Des succès à nuancer
Julien Bokilo et son préfacier Thierry Pairault dressent un tableau nuancé des succès chinois. Certes, le volume relations commerciales sino-africaines a été multiplié par 20 dans les dix dernières années et les exportations chinoises vers l’Afrique par douze dans le même temps. Certes entre 800 000 et un million de Chinois travaillent déjà sur ce continent pour plus de 900 entreprises de toutes tailles. Cependant, la Chine n’a, selon les auteurs que les moyens limités d’un pays en voie de développement. L’importance de son économie ne suffit pas pour l’instant à en faire une puissance géopolitique. Ainsi le fait qu’elle « puisse jouer un rôle de plus en plus important dans l’économie mondiale ne signifie pas qu’elle puisse ipso facto convertir sa course aux matières premières et aux débouchés en une stratégie de domination systématique des autres États, en particulier africains » (p.9-10).

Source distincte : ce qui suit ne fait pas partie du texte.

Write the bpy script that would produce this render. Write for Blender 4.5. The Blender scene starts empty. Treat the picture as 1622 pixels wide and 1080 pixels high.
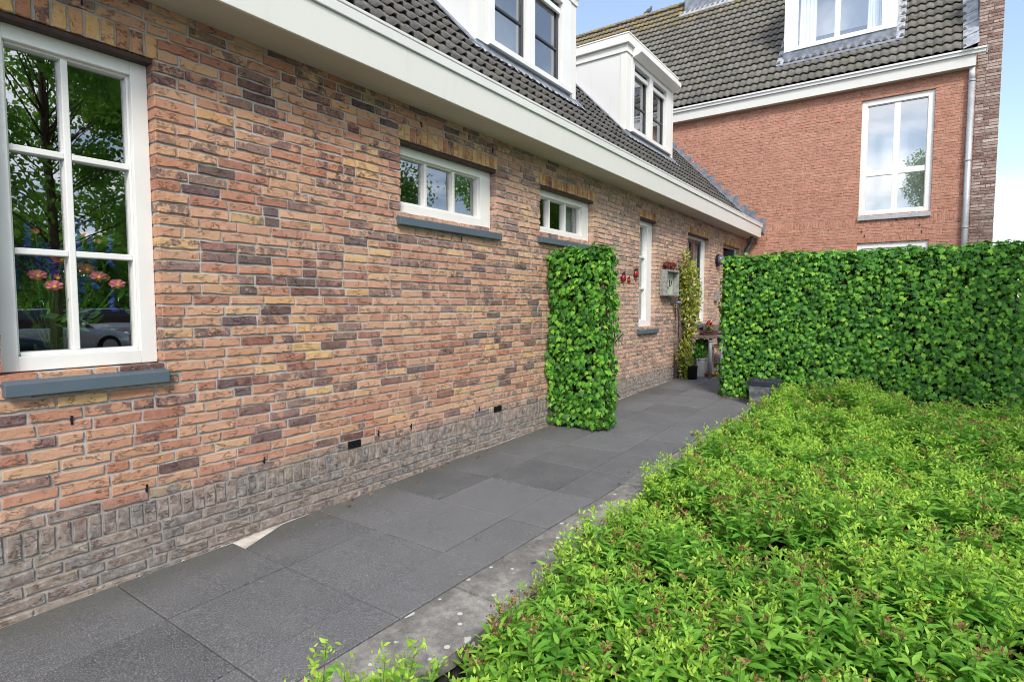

En comparaison avec l’hégémonie des États-Unis ou des Européens sur le continent noir, la présence chinoise paraît encore bien limitée. 60% des importations et des exportations avec l’Afrique sont le fait d’entreprises installées en Chine. Autrement dit, la plupart des matières premières acquises en Afrique sont transformées sur le sol chinois, pour être ensuite consommées par les pays occidentaux. Ces chiffres montrent que la Chine si elle s’est affirmé sa puissance dans les échanges internationaux n’a pas réussi son implantation locale. Cette dernière devient d’ailleurs de plus en plus difficile, Pékin pâtissant d’une image de prédateur indifférent au développement social des pays fournisseurs.
L’avenir aux Brics ?
Les critiques formulées contre la Chine portent ainsi moins sur son influence commerciale que sur ses méthodes. Les trois essais de Julien Bokilo, qui s’appuient sur l’exemple de la République du Congo, montrent l’évolution rapide des relations entre l’Afrique et ses différents partenaires économiques. Ils dénoncent surtout la grande ignorance du public occidental par rapport à ces changements. Assez technique et très bref, trop peut-être, l’enquête de M. Bokilo reste très synthétique sur les raisons géopolitiques qui motivent les choix économiques de chacun des acteurs. Il n’en dresse pas moins un portrait stimulant d’un continent dont les ressources et le développement naissant aiguisent l’appétit des grandes puissances économiques. Cette lutte d’influence annonce un affrontement plus important encore. A brève échéance, l’ensemble des pays émergents – l’Inde et le Brésil sont déjà présents – remettront en cause les équilibres du continent noir mais surtout le cadre économique et éthique qui a marqué la société internationale depuis la fin de la seconde guerre mondiale.